In un angolino d’esistenza, un pugno di luce nello stomaco delle forme.4
Un incompiuto messaggio, queste “storiette” di Carlo Buzzi, d’una civiltà ormai fermamente decostituita…5
Milano lì 31.XII.1998
Maurizio Medaglia Celibe
(*) Con rif. alla popolare conferenza Storia chimica d’una candela, tenuta da Michael Faraday durante uno dei suoi corsi serali (ai quali non ebbi il tempo di partecipare).Note.
Le sottolineature costituiscono un abstract dell’intero testo qui sopra composto e pensato, nella sua intierezza, anche per un eventuale sito internet.
1. Vagamente ripensando al Novalis de I discepoli di Sais e al Bachelard de La flamme d’une chandelle. E ad altro (altri) ancora…
2. Precisamente pensando al Bataille e al suo “paradosso della sovranità” e, con meno precisione, ai testi ontologici dei Bergson, Souriau e Jarry (“linea” assai poco lineare e allineata di pensatori…).

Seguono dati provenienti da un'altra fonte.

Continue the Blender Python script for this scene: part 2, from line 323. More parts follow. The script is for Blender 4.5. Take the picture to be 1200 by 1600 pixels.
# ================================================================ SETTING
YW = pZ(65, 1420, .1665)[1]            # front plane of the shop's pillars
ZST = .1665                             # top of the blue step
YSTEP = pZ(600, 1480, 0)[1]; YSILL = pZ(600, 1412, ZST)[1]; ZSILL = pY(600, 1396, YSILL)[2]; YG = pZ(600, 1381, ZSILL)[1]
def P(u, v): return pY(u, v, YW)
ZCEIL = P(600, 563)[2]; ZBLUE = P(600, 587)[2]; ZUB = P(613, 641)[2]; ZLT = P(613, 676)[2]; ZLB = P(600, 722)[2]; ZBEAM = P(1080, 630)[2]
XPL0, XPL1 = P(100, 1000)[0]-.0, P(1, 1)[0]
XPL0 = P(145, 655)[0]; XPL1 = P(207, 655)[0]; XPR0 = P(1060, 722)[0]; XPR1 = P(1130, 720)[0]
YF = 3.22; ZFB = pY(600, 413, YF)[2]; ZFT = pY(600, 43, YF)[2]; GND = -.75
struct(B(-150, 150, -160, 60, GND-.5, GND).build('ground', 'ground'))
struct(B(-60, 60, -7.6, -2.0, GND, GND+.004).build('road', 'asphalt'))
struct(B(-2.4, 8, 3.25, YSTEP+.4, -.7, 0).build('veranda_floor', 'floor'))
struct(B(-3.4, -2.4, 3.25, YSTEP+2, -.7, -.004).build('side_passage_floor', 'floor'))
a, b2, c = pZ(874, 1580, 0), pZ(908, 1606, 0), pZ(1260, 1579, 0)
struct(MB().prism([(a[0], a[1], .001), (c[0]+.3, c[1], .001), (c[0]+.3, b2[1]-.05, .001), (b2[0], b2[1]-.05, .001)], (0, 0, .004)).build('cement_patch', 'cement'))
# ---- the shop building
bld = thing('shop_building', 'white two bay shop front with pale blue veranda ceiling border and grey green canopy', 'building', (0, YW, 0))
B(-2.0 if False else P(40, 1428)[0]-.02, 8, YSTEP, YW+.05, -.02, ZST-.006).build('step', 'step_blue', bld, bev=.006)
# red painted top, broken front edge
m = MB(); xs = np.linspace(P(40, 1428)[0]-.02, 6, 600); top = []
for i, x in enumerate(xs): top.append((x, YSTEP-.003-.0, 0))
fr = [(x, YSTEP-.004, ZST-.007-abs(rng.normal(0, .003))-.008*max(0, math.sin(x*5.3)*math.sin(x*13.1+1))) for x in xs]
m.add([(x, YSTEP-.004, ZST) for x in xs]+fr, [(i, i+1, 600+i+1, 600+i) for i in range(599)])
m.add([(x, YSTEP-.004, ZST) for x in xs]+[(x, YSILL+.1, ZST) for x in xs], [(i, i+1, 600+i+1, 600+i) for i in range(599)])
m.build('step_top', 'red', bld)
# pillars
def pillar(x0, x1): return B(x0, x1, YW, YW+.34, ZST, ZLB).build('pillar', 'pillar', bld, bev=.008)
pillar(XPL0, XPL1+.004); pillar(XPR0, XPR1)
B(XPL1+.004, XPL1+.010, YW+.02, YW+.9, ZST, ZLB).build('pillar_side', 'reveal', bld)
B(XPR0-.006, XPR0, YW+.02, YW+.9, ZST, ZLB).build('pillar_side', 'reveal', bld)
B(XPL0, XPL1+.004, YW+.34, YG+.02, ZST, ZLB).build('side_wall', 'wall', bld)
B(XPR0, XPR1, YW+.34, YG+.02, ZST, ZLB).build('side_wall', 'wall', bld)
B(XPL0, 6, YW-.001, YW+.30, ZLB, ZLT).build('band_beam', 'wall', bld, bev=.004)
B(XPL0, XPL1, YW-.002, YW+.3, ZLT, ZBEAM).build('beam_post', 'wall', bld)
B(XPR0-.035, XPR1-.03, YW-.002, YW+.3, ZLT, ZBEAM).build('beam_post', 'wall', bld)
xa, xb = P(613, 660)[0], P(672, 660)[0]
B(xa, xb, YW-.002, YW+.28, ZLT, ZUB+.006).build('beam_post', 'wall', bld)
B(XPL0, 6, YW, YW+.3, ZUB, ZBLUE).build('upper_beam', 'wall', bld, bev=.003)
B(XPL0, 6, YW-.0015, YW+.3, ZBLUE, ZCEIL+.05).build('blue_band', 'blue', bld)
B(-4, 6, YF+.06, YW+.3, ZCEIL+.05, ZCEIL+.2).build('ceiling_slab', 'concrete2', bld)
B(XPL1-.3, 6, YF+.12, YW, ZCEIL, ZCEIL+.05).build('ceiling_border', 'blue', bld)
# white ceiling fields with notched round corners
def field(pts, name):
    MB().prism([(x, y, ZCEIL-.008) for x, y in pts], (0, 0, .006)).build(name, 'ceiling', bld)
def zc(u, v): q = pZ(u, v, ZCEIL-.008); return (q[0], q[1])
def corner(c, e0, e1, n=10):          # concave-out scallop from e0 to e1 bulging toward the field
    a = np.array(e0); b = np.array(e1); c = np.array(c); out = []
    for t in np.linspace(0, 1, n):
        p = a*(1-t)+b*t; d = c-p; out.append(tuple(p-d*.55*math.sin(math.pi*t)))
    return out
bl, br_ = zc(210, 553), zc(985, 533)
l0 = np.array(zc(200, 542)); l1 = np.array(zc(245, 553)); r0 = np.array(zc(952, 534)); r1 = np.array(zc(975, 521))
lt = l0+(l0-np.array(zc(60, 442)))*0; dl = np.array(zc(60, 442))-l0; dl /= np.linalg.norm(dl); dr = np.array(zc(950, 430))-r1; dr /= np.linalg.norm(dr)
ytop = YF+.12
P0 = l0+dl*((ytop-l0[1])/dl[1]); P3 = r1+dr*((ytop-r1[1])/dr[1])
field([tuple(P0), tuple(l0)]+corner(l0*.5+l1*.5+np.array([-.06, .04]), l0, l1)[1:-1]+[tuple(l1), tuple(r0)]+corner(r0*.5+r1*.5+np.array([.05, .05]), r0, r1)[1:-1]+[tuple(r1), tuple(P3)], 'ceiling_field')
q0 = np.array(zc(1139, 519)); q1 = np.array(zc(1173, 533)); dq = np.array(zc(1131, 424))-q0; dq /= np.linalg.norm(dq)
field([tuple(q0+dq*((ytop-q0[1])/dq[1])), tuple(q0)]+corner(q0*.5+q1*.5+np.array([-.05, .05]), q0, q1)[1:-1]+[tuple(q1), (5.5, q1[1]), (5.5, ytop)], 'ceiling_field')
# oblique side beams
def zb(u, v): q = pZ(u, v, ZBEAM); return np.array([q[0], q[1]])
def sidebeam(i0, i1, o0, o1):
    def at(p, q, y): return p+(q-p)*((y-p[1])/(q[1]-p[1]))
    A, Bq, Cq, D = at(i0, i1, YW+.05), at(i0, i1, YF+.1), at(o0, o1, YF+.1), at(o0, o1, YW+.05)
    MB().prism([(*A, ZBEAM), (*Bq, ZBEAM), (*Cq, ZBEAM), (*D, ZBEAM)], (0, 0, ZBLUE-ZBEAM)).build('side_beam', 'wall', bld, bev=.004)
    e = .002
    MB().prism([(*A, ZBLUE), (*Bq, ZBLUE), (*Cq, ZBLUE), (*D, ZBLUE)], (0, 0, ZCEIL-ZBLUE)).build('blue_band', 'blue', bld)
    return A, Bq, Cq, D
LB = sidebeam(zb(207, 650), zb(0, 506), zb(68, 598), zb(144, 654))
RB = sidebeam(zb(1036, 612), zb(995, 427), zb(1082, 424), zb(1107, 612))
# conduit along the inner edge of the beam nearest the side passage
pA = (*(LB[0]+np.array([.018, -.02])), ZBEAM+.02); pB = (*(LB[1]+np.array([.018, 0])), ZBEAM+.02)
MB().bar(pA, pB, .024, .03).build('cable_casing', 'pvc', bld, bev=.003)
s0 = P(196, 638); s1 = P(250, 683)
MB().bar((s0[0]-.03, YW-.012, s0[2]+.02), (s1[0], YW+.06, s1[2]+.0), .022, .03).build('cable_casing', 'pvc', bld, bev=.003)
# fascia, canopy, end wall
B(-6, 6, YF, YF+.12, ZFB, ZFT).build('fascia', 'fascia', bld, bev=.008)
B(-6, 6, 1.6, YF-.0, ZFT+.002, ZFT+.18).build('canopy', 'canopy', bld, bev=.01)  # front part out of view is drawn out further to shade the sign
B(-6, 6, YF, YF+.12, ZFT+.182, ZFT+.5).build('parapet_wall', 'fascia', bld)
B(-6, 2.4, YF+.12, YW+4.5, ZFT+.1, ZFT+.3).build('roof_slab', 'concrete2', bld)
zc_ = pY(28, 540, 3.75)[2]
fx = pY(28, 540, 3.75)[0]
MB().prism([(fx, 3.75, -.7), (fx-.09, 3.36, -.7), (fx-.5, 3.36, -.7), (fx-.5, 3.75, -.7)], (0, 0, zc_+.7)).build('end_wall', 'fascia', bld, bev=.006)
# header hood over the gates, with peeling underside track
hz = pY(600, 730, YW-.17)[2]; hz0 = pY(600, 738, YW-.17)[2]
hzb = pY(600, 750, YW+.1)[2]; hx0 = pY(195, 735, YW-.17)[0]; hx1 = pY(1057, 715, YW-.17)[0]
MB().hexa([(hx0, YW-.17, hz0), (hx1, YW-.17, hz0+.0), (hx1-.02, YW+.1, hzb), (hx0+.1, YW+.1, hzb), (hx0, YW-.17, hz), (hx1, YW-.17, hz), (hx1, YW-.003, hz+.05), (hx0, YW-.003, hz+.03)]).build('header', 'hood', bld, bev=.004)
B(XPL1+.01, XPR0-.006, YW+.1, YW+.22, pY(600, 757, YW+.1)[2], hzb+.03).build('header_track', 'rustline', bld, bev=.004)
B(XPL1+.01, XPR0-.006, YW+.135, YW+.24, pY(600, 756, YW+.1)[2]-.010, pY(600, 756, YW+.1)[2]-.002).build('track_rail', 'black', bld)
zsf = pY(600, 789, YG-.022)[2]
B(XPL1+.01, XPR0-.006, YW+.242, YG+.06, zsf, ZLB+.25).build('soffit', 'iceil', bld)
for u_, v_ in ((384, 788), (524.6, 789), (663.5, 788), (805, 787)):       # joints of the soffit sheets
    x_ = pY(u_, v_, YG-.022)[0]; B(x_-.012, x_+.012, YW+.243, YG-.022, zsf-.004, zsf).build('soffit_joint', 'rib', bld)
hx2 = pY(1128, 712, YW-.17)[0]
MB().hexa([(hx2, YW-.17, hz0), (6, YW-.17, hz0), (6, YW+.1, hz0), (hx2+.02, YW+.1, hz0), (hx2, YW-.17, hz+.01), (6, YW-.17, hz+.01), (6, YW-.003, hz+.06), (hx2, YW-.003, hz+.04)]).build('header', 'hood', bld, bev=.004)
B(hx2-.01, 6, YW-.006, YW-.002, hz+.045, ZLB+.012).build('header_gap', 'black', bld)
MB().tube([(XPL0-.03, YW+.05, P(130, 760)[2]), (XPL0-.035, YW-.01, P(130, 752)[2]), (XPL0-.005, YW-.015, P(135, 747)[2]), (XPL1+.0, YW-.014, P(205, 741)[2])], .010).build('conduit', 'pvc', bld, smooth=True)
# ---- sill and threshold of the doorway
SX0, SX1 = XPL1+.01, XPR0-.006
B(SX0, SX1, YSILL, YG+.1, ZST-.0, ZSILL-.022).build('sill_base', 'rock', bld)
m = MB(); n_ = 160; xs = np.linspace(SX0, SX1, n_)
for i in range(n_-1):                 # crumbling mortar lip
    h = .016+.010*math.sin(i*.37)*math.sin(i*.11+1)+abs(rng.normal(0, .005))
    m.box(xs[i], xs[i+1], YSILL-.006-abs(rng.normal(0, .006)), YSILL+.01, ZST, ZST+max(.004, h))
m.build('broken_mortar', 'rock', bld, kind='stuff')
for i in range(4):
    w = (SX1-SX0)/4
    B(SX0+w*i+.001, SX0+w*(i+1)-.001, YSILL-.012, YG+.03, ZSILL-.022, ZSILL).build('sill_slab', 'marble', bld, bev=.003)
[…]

3. Espressamente ricordando Arthur Cravan (poeta-pugile-pelato,dada-vanito in un oceano al largo delle coste messicane…), impressionisticamente dimenticato.
4. Formalmente rivedendo le quali, s’intravedono delle natiche,dei glutei:ossia una delle “più belle caratteristiche somatiche della nostra Specie” (dal perfezionamento della postura eretta in avanti…). Un “elogio del culo” per il quale si rimanda il lettore ad uno squisito intervento di Giovanni Mariotti intitolato Elogio delle forme e del loro creatore, Corriere della Sera, Estetica, p.33, 2 gennaio 1999.
5. Ossimoricamente riprendendo una definizione data dal Carli nel ’52, della Maestà di Duccio e delle sue cinquantatrè “storiette” superstiti:«compiuto messaggio di una civiltà ormai fermamente costituita»
(messaggio che sta SOTTO AD ALCUNE SOVRAIMMAGINI DI DUCCIO DI BONINSEGNA-SOVRANAMENTE).
Amen.
NB.
Omessa dedica, qui sotto ripresa come dissertazione assertiva sopra alla fenomenologia del miraggio:
«ALLA MIA “FATA MURGANA”, ALLA MIA CAPRETTA, ALLA MIA CHIMERA, CHE PASCOLA SOPRA ALLO STRETTO DI MESSINA E SOTTO AI MIEI SGUARDI SENZA NÉ PONTI NÉ PONTEFICI, TRA KÖNIGSBERG (CON I SUOI SETTE PONTI) E IL SOTTOSCALA DELLA ‘RUE DE LA VIEILLE LANTERNE’ DI PARIGI (PASSANDO PER MARRADI,GENOVA,MONTEVIDEO E MOLTI E SUGGESTIVI “ALTRI LUOGHI”…)».